Ooh. We have tree-love in common.

(Thought I posted a comment last night, but I guess it didn't go through. Maybe my server blinked?)

Nine
kindkit: A late-Victorian futuristic zeppelin. (Airship)

[personal profile] kindkit 2019-11-22 12:18 am (UTC)(link)
Ah, I see you went looking for "A Simple Fracture" and found Phillips' earlier film instead (as I did; I'm still hoping the other will turn up somewhere, because Julian Firth).

I haven't watched "Woodwoo" yet but it sounds like I should.
thawrecka: (film)

[personal profile] thawrecka 2019-11-22 01:18 am (UTC)(link)
Your film writing is always so evocative and beautiful.
dramaticirony: (Default)

[personal profile] dramaticirony 2019-11-22 01:19 am (UTC)(link)
Congratulations on reaching the 200 review milestone!

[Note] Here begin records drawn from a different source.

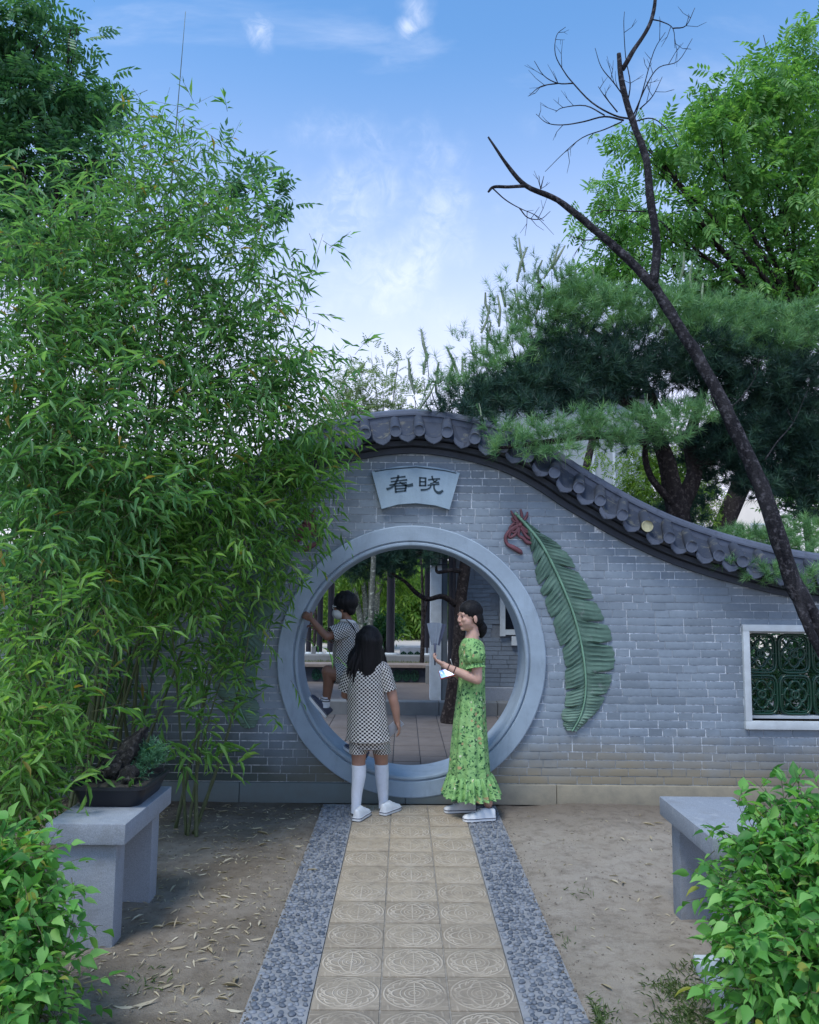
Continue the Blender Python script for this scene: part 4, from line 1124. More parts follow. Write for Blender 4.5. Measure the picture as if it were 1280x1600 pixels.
for (a, b) in ((752, 640), (800, 665), (830, 655), (880, 650), (765, 690), (790, 680), (820, 675), (900, 665), (870, 665), (1010, 625)):
    q = P(a, b + 10, 6.25 + max(0, a-860)/300); o = link('shoot', random.choice(sm), pine, q, (random.uniform(-.2, .2), random.uniform(-.5, .1), 0)); o.scale = (.7, .7, .5)
# bare twigs carrying the shoots
mb = MB()
for (a, b) in tops:
    if a > 905: continue
    q = P(a, b + 44, 7.0 + (a-650)/500); e = P(a + 20, max(b + 130, 560), 7.1 + (a-650)/500)
    mb.tube([q, q.lerp(e, .5) + Vector((-.03, 0, 0)), e], [.003, .004, .007], 5, smooth_path=3)
mb.build('twigs', M_BARK, pine, smooth=True, kind='stuff')

# broad trees with compound leaves
def compound(nl, ls=.30):
    vs, fs = [], []
    for j in range(nl):
        u = (j//2 + 1)/((nl+1)//2); sgn = 1 if j % 2 else -1
        if j == nl-1: d = np.array([[0, 1, -.35]]); pos = np.array([[0, .92, -.22]])
        else: d = np.array([[sgn*.85, .45, -.35]]); pos = np.array([[0, u*.9, -.22*u*u]])
        B = basis(d, np.array([[0, 0, 1.0]])); V, F = scatter(LEAFLET[0], LEAFLET[1], B, np.array([ls]), pos)
        fs.append(F + sum(len(v) for v in vs)); vs.append(V)
    V = np.concatenate(vs); F = np.concatenate(fs)
    st = np.array([[-.008, 0, 0], [.008, 0, 0], [0, .95, -.22]]); F = np.concatenate([F, np.array([[len(V), len(V)+1, len(V)+2]])]); V = np.concatenate([V, st])
    return V, F
COMP = compound(11); COMP_E = compound(9, .42); COMP_S = compound(5, .5)
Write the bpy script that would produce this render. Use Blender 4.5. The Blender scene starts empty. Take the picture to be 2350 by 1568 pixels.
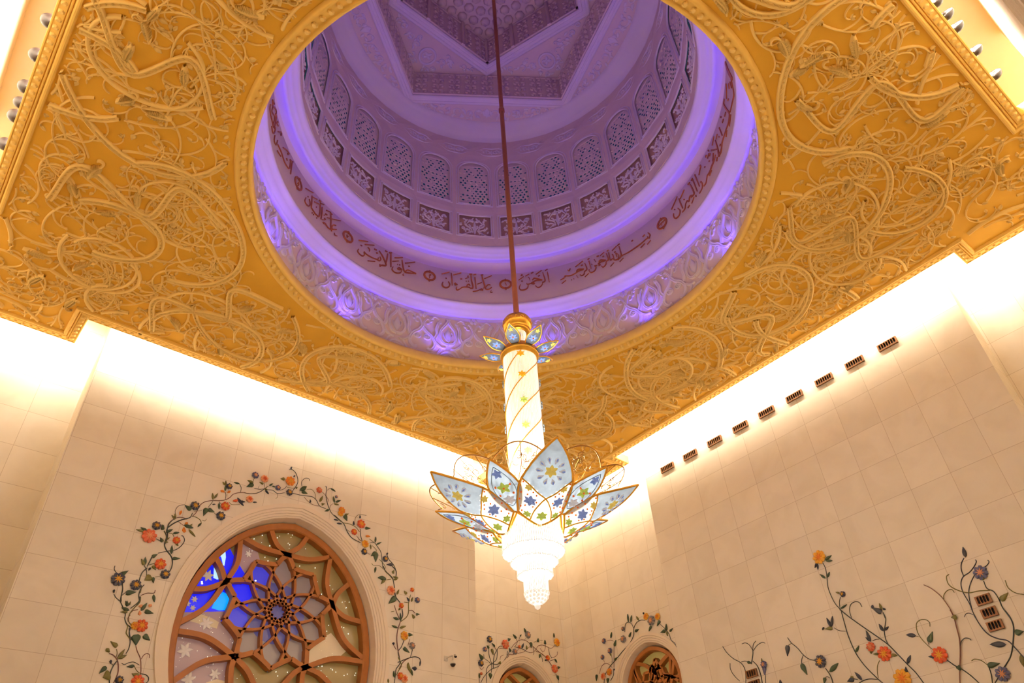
import bpy, bmesh, math, random
import numpy as np
from mathutils import Vector, Matrix
from mathutils.geometry import tessellate_polygon

S = bpy.context.scene
COL = S.collection
PI = math.pi
sin, cos, rad = math.sin, math.cos, math.radians
rng = random.Random(7)

# ------------------------------------------------------------------ camera
PW, PH = 2350, 1568                      # frame of the photograph
FPX = 1715.56
YAW, PITCH, ROLL = 0.845922, 0.690490, -0.0653293
CAM = Vector((-8.140, -8.988, 1.6))
_f = Vector((cos(PITCH) * cos(YAW), cos(PITCH) * sin(YAW), sin(PITCH)))
_s = Vector((sin(YAW), -cos(YAW), 0))
_u = _s.cross(_f)
AX_R = cos(ROLL) * _s + sin(ROLL) * _u
AX_U = -sin(ROLL) * _s + cos(ROLL) * _u
cd = bpy.data.cameras.new('camera')
cd.sensor_width = 36.0
cd.lens = FPX * 36.0 / PW
cd.clip_start, cd.clip_end = 0.05, 200
cam = bpy.data.objects.new('camera', cd)
COL.objects.link(cam)
M = Matrix((AX_R, AX_U, -_f)).transposed().to_4x4()
M.translation = CAM
cam.matrix_world = M
S.camera = cam

# ------------------------------------------------------------------ world, exposure, lamps
W = bpy.data.worlds.new('night')
S.world = W
W.use_nodes = True
W.node_tree.nodes['Background'].inputs[0].default_value = (0.01, 0.012, 0.03, 1)
W.node_tree.nodes['Background'].inputs[1].default_value = 1.0
S.view_settings.view_transform = 'Standard'
S.view_settings.look = 'None'
S.view_settings.gamma = 1.0
S.view_settings.use_curve_mapping = False
S.view_settings.exposure = 0.0
S.cycles.max_bounces = 8
S.cycles.diffuse_bounces = 6
S.cycles.glossy_bounces = 3
S.cycles.transmission_bounces = 4
S.cycles.transparent_max_bounces = 8
S.cycles.sample_clamp_indirect = 6.0
S.cycles.caustics_reflective = False
S.cycles.caustics_refractive = False
S.cycles.use_denoising = True

WARM = (1.0, 0.88, 0.70)
CH_W = 150.0                               # each of the five lamps inside the chandelier bowl
BLUE_W = 190.0                            # each blue spot on the dome ledge
def area_lamp(name, loc, target, sx, sy, power, col, spread=PI):
    d = bpy.data.lights.new(name, 'AREA')
    d.shape = 'RECTANGLE'
    d.size, d.size_y = sx, sy
    d.energy, d.color, d.spread = power, col, spread
    o = bpy.data.objects.new(name, d)
    COL.objects.link(o)
    o.location = loc
    z = (Vector(loc) - Vector(target)).normalized()
    x = Vector((z.y, -z.x, 0))
    if x.length < 1e-4: x = Vector((1, 0, 0))
    # long side stays horizontal
    x.normalize()
    o.matrix_world = Matrix.Translation(Vector(loc)) @ Matrix((x, z.cross(x), z)).transposed().to_4x4()
    return o
def point_lamp(name, loc, power, col, r=0.1):
    d = bpy.data.lights.new(name, 'POINT')
    d.energy, d.color, d.shadow_soft_size = power, col, r
    o = bpy.data.objects.new(name, d)
    COL.objects.link(o)
    o.location = loc
    return o

ZC = 15.6                                 # underside of the carved ceiling
GAP = 0.67                                # slot between ceiling edge and walls
# main ceiling edges and the wider corner lobes
XC, XB, YD, YA = -9.925, 10.37, -9.18, 9.71
XC2, XB2, YD2, YA2 = -10.67, 11.12, -10.44, 10.96
NX0, NX1, NY0, NY1 = -6.90, 7.35, -6.13, 6.64
WA, WB, WC, WD = YA + GAP, XB + GAP, XC - GAP, YD - GAP
WA2, WB2, WC2, WD2 = YA2 + GAP, XB2 + GAP, XC2 - GAP, YD2 - GAP

COVE = 95.0                               # watts per metre of cove strip
cx, cy = (XC + XB) / 2, (YA + YD) / 2
def cove(x0, y0, x1, y1, nx, ny):
    """strip lamp lying above a ceiling edge, washing the wall it faces"""
    L = math.hypot(x1 - x0, y1 - y0)
    loc = ((x0 + x1) / 2 - nx * 0.10, (y0 + y1) / 2 - ny * 0.10, ZC + 0.52)
    tgt = (loc[0] + nx * 0.8, loc[1] + ny * 0.8, loc[2] - 0.62)
    area_lamp('cove_lamp', loc, tgt, L - 0.3, 0.12, COVE * L, WARM)
cove(NX0, YA, NX1, YA, 0, 1)
cove(NX0, YD, NX1, YD, 0, -1)
cove(XB, NY0, XB, NY1, 1, 0)
cove(XC, NY0, XC, NY1, -1, 0)
for (xa, xb) in ((XC2, NX0), (NX1, XB2)):
    cove(xa, YA2, xb, YA2, 0, 1)
    cove(xa, YD2, xb, YD2, 0, -1)
for (ya, yb) in ((YD2, NY0), (NY1, YA2)):
    cove(XB2, ya, XB2, yb, 1, 0)
    cove(XC2, ya, XC2, yb, -1, 0)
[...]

I want to second the enthusiasm for short film reviews, especially those, like this, that we can click through and see.
asakiyume: created by the ninja girl (Default)

[personal profile] asakiyume 2019-11-23 02:51 am (UTC)(link)
Marvelous--I will watch it (one of the great things about short films: one can do this).

I've loved many of the short films [personal profile] osprey_archer has recommended, in Lost World

I'll come back and comment again when I've watched the film. (And I think this is a marvelous 200th review!)

ETA: It was beautiful--loved his hanged-man moment.
Edited 2019-11-23 04:00 (UTC)
nodrog: Man of the Year 1951 (Fighting Man)

[personal profile] nodrog 2019-11-24 11:50 pm (UTC)(link)

Much of your excellent description of John put me in mind of a war movie.  As R Heinlein points out, “veteran” applies just as much to a firefighter or a teacher as to a soldier.  John is a veteran in a different but no less functional uniform.